=== DIRECTION ===
Reproduce the listing word for word, leaving every picture behind.

=== DATASET EXCERPT ===
___
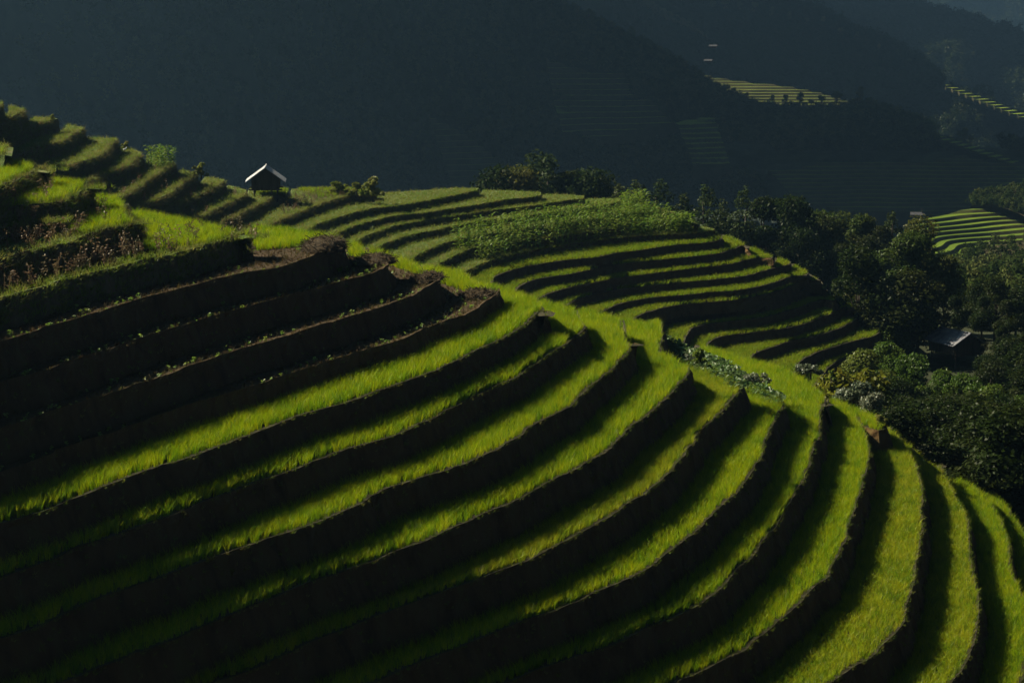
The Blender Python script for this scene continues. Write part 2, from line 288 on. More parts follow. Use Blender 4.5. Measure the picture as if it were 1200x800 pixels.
def dist_line(pts, line):
    d = np.full(len(pts), 1e9)
    for a, b in zip(line[:-1, :2], line[1:, :2]):
        ab = b - a; L = ab @ ab
        if L < 1e-9: continue
        t = np.clip(((pts[:, 0] - a[0]) * ab[0] + (pts[:, 1] - a[1]) * ab[1]) / L, 0, 1)
        d = np.minimum(d, np.hypot(pts[:, 0] - a[0] - t * ab[0], pts[:, 1] - a[1] - t * ab[1]))
    return d
TERR = {}
def build_hill(levels, near):
    crest = []; out = []
    ds = 0.45 if near else 0.7
    for i, (n, D, crop, edge, post, sil) in enumerate(levels):
        canopy = (0.45 if near else 0.38) if crop.startswith('rice') else 0.0
        ec = 0.0 if near or crop != 'rice' else canopy
        E = np.array([at_drop(x, y, D - ec)[:2] for x, y in edge])
        e0 = E[0] - E[1]; e0 /= np.linalg.norm(e0)
        # the contour runs on outside the frame, turning into the hillside
        ext = [E[0] + e0 * 14 + np.array([-4, 1.0]), E[0] + e0 * 6]
        if near: ext = [E[0] + e0 * 22 + np.array([-26, 6.0]), E[0] + e0 * 14 + np.array([-7, 0.0])] + ext[1:]
        E = np.vstack([ext, E]); vis0 = len(ext)
        body = smooth_line(np.vstack([E] + [np.array([at_drop(x, y, D - canopy)[:2] for x, y in post])] if post else [E]), ds)
        # slight unevenness of hand-cut edges
        tn = np.gradient(body, axis=0); tn /= np.maximum(np.linalg.norm(tn, axis=1), 1e-6)[:, None]
        nr = np.stack([tn[:, 1], -tn[:, 0]], 1)
        wob = np.array([noise.noise(Vector((p[0] * 0.5, p[1] * 0.5, i * 3.7))) * 0.16 + noise.noise(Vector((p[0] * 1.7, p[1] * 1.7, i * 9.1))) * 0.09 for p in body])
        body = body + nr * wob[:, None]
        back = [at_drop(x, y, D - canopy)[:2] for x, y in sil]
        hid = []
        for (cp, cD) in reversed(crest):
            r = cp / np.linalg.norm(cp); q = cp + r * (D - cD) * 1.3 + np.array([0.25, 0.5]) * (D - cD)
            hid.append(q)
        if n == 'C': hid = hid[-1:]
        for q in back[::-1]: crest.append((q, D))
        far_left = body[0] + np.array([-30.0, 45.0]) if near else body[0] + np.array([-30, 30.0])
        last = (hid or back or [body[-1]])[-1]
        pad = [np.array([min(last[0], far_left[0]) - 4, max(last[1], far_left[1]) + 4])] if n != 'C' else []
        ring = np.vstack([body] + ([np.array(back)] if back else []) + ([np.array(hid)] if hid else []) + ([np.array(pad)] if pad else []))
        TERR[n] = dict(D=D, z=CAMZ - D, crop=crop, body=body, ring=ring, canopy=canopy, vis0=vis0, hill=near, nback=len(back))
        out.append(n)
    for i, n in enumerate(out):
        T = TERR[n]; ring = T['ring']; nb = len(T['body']); N = len(ring)
        area = 0.5 * np.sum(ring[:, 0] * np.roll(ring[:, 1], -1) - np.roll(ring[:, 0], -1) * ring[:, 1])
        t = np.roll(ring, -1, 0) - np.roll(ring, 1, 0); t /= np.maximum(np.linalg.norm(t, axis=1), 1e-6)[:, None]
        nr = np.stack([t[:, 1], -t[:, 0]], 1) * (1 if area > 0 else -1)
        nxt = TERR[out[i + 1]]['D'] if i + 1 < len(out) else T['D'] + 1.2
        if n == 'B': nxt = TERR['G2']['D']
        drop = np.full(N, nxt - T['D'] + 0.25); bat = np.full(N, 0.36 if near else 0.3) * drop
        drop[nb:] = 2.2; bat[nb:] = 1.8; drop[nb:nb + T['nback']] = 1.3; bat[nb:nb + T['nback']] = 0.2
        if i == len(out) - 1: drop[:] = 5; bat[:] = 3.0; 
        z = T['z']; rows = []
        for f, o in ((0, 0), (0.12, 0.10), (0.45, 0.42), (1.0, 1.0)):
            nz = np.array([noise.noise(Vector((p[0] * 1.1, p[1] * 1.1, z + f * 3))) + 0.6 * noise.noise(Vector((p[0] * 3.1, p[1] * 3.1, z + f * 5))) for p in ring])
            off = bat * o + (nz * 0.2 if f not in (0, 1.0) else 0)
            zz = np.full(N, z) - drop * f + (nz * 0.03 if f == 0 else 0)
            rows.append(np.column_stack([ring + nr * np.asarray(off)[:, None], zz]))
        Fc = []; fm = []
        rows[0][:, 2] += 0.13 if T['crop'] == 'soil' else 0.05      # raised bund along the edge
        inn = ring - nr * 0.32; rows.append(np.column_stack([inn, np.full(N, z)])); V = np.vstack(rows)
        for k in range(N):
            k2 = (k + 1) % N; q = (4 * N + k, 4 * N + k2, k2, k); Fc.append(q[::-1] if area > 0 else q); fm.append(0)
        for r in range(3):
            for k in range(N):
                k2 = (k + 1) % N; q = (r * N + k, r * N + k2, (r + 1) * N + k2, (r + 1) * N + k)
                Fc.append(q[::-1] if area > 0 else q); fm.append(1 if k < nb else 0)
        for tri in tessellate_polygon([[Vector((p[0], p[1], 0)) for p in ring]]):
            a, b, c = (ring[j] for j in tri)
            if (b[0] - a[0]) * (c[1] - a[1]) - (b[1] - a[1]) * (c[0] - a[0]) < 0: tri = tri[::-1]
            Fc.append(tuple(j + 4 * N for j in tri)); fm.append(0)
        mt = {'soil': ('soil', 'riser'), 'rice': ('mud', 'riser'), 'rice_t': ('turf', 'turf_riser'), 'weed': ('turf', 'turf_riser'), 'corn': ('turf', 'riser')}[T['crop']]
        o = mesh_obj('terrace', V, Fc, None, mats=[M[mt[0]], M[mt[1]]], fmat=fm)
        tag(o, kind='structure'); T['nr'] = nr[:nb]; T['drop'] = drop[:nb]; T['bat'] = bat[:nb]
    return out
NL = build_hill(NEAR, True)
FL = build_hill(FAR, False)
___
=== ANSWER TO THIS EXERCISE ===
The Blender Python script for this scene continues. Write part 2, from line 288 on. More parts follow. Use Blender 4.5. Measure the picture as if it were 1200x800 pixels.
def dist_line(pts, line):
    d = np.full(len(pts), 1e9)
    for a, b in zip(line[:-1, :2], line[1:, :2]):
        ab = b - a; L = ab @ ab
        if L < 1e-9: continue
        t = np.clip(((pts[:, 0] - a[0]) * ab[0] + (pts[:, 1] - a[1]) * ab[1]) / L, 0, 1)
        d = np.minimum(d, np.hypot(pts[:, 0] - a[0] - t * ab[0], pts[:, 1] - a[1] - t * ab[1]))
    return d
TERR = {}
def build_hill(levels, near):
    crest = []; out = []
    ds = 0.45 if near else 0.7
    for i, (n, D, crop, edge, post, sil) in enumerate(levels):
        canopy = (0.45 if near else 0.38) if crop.startswith('rice') else 0.0
        ec = 0.0 if near or crop != 'rice' else canopy
        E = np.array([at_drop(x, y, D - ec)[:2] for x, y in edge])
        e0 = E[0] - E[1]; e0 /= np.linalg.norm(e0)
        # the contour runs on outside the frame, turning into the hillside
        ext = [E[0] + e0 * 14 + np.array([-4, 1.0]), E[0] + e0 * 6]
        if near: ext = [E[0] + e0 * 22 + np.array([-26, 6.0]), E[0] + e0 * 14 + np.array([-7, 0.0])] + ext[1:]
        E = np.vstack([ext, E]); vis0 = len(ext)
        body = smooth_line(np.vstack([E] + [np.array([at_drop(x, y, D - canopy)[:2] for x, y in post])] if post else [E]), ds)
        # slight unevenness of hand-cut edges
        tn = np.gradient(body, axis=0); tn /= np.maximum(np.linalg.norm(tn, axis=1), 1e-6)[:, None]
        nr = np.stack([tn[:, 1], -tn[:, 0]], 1)
        wob = np.array([noise.noise(Vector((p[0] * 0.5, p[1] * 0.5, i * 3.7))) * 0.16 + noise.noise(Vector((p[0] * 1.7, p[1] * 1.7, i * 9.1))) * 0.09 for p in body])
        body = body + nr * wob[:, None]
        back = [at_drop(x, y, D - canopy)[:2] for x, y in sil]
        hid = []
        for (cp, cD) in reversed(crest):
            r = cp / np.linalg.norm(cp); q = cp + r * (D - cD) * 1.3 + np.array([0.25, 0.5]) * (D - cD)
            hid.append(q)
        if n == 'C': hid = hid[-1:]
        for q in back[::-1]: crest.append((q, D))
        far_left = body[0] + np.array([-30.0, 45.0]) if near else body[0] + np.array([-30, 30.0])
        last = (hid or back or [body[-1]])[-1]
        pad = [np.array([min(last[0], far_left[0]) - 4, max(last[1], far_left[1]) + 4])] if n != 'C' else []
        ring = np.vstack([body] + ([np.array(back)] if back else []) + ([np.array(hid)] if hid else []) + ([np.array(pad)] if pad else []))
        TERR[n] = dict(D=D, z=CAMZ - D, crop=crop, body=body, ring=ring, canopy=canopy, vis0=vis0, hill=near, nback=len(back))
        out.append(n)
    for i, n in enumerate(out):
        T = TERR[n]; ring = T['ring']; nb = len(T['body']); N = len(ring)
        area = 0.5 * np.sum(ring[:, 0] * np.roll(ring[:, 1], -1) - np.roll(ring[:, 0], -1) * ring[:, 1])
        t = np.roll(ring, -1, 0) - np.roll(ring, 1, 0); t /= np.maximum(np.linalg.norm(t, axis=1), 1e-6)[:, None]
        nr = np.stack([t[:, 1], -t[:, 0]], 1) * (1 if area > 0 else -1)
        nxt = TERR[out[i + 1]]['D'] if i + 1 < len(out) else T['D'] + 1.2
        if n == 'B': nxt = TERR['G2']['D']
        drop = np.full(N, nxt - T['D'] + 0.25); bat = np.full(N, 0.36 if near else 0.3) * drop
        drop[nb:] = 2.2; bat[nb:] = 1.8; drop[nb:nb + T['nback']] = 1.3; bat[nb:nb + T['nback']] = 0.2
        if i == len(out) - 1: drop[:] = 5; bat[:] = 3.0; 
        z = T['z']; rows = []
        for f, o in ((0, 0), (0.12, 0.10), (0.45, 0.42), (1.0, 1.0)):
            nz = np.array([noise.noise(Vector((p[0] * 1.1, p[1] * 1.1, z + f * 3))) + 0.6 * noise.noise(Vector((p[0] * 3.1, p[1] * 3.1, z + f * 5))) for p in ring])
            off = bat * o + (nz * 0.2 if f not in (0, 1.0) else 0)
            zz = np.full(N, z) - drop * f + (nz * 0.03 if f == 0 else 0)
            rows.append(np.column_stack([ring + nr * np.asarray(off)[:, None], zz]))
        Fc = []; fm = []
        rows[0][:, 2] += 0.13 if T['crop'] == 'soil' else 0.05      # raised bund along the edge
        inn = ring - nr * 0.32; rows.append(np.column_stack([inn, np.full(N, z)])); V = np.vstack(rows)
        for k in range(N):
            k2 = (k + 1) % N; q = (4 * N + k, 4 * N + k2, k2, k); Fc.append(q[::-1] if area > 0 else q); fm.append(0)
        for r in range(3):
            for k in range(N):
                k2 = (k + 1) % N; q = (r * N + k, r * N + k2, (r + 1) * N + k2, (r + 1) * N + k)
                Fc.append(q[::-1] if area > 0 else q); fm.append(1 if k < nb else 0)
        for tri in tessellate_polygon([[Vector((p[0], p[1], 0)) for p in ring]]):
            a, b, c = (ring[j] for j in tri)
            if (b[0] - a[0]) * (c[1] - a[1]) - (b[1] - a[1]) * (c[0] - a[0]) < 0: tri = tri[::-1]
            Fc.append(tuple(j + 4 * N for j in tri)); fm.append(0)
        mt = {'soil': ('soil', 'riser'), 'rice': ('mud', 'riser'), 'rice_t': ('turf', 'turf_riser'), 'weed': ('turf', 'turf_riser'), 'corn': ('turf', 'riser')}[T['crop']]
        o = mesh_obj('terrace', V, Fc, None, mats=[M[mt[0]], M[mt[1]]], fmat=fm)
        tag(o, kind='structure'); T['nr'] = nr[:nb]; T['drop'] = drop[:nb]; T['bat'] = bat[:nb]
    return out
NL = build_hill(NEAR, True)
FL = build_hill(FAR, False)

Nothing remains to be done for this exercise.